Here, there and everywhere in the region
The Jordanian intelligence ace warns that Jordan is falling prey to a witches’ brew made of Iraqi Shiite expatriates, well-organized Shiite missionary-agitprop and Iranian cash. If this brew is allowed to bubble and boil unchecked, the Hashemite kingdom will soon be the home of an armed Shiite movement on the lines of Lebanon’s Hizballah.
Jordan is not the only Sunni Arab nation targeted in this way. According to the Jordanian general, Egypt is another. He estimates that Egypt, which never had a Shiite community, may today have as many as a million crypto-Shiite Muslims who practice their faith in secret.
In Syria, Zaaby counts more than 300,000 Iraqi Shiites, who are activated from Tehran in the same way as the Jordanian networks. Similar Shiite networks are in the making in Sudan, Tunisia and Morocco, none of which was ever before home to Shiite Muslims.
DEBKA-Net-Weekly’s intelligence and counter-terror sources reveal that the captain of this ambitious endeavor for the wholesale export of revolutionary Shia is Ayatollah Mohammed Taskhiri.
His official title is director of Iran’s relations with Arab and Islamic nations.
But his real duties are less innocent: the management of Tehran’s links with Arab liberation-terrorist organizations and Muslim terrorist groups.
Taskhiri is of Iraqi origin. His fluent Arabic and intimate knowledge of the various religious groups in the region, especially Sunni Muslims, has bought him a regional reputation and made him a natural for running Tehran’s religious dissemination mission and ties with radical Islamist groups.

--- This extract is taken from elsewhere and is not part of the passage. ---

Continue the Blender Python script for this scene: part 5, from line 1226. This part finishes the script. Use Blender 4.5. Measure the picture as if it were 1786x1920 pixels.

Last Saturday, Jan. 20, a group of prominent Shiite and Sunni clerics met in Qatar to exchange views. Ayatollah Taskhiri was there. The Sunni television preacher Sheik Yusuf Qardawi warned that Iran’s efforts to convert Sunni Muslims to the Shiite creed would lead to the biggest fraternal war in Muslim history.
Taskhiri was unmoved; he took the platform to answer Qardawi and brush off his forecast. Any talk of Sunni conversions to Shia, he said, was nothing but the fruit of an American-Israeli conspiracy for polarizing the Muslim world and stirring up sectarian warfare.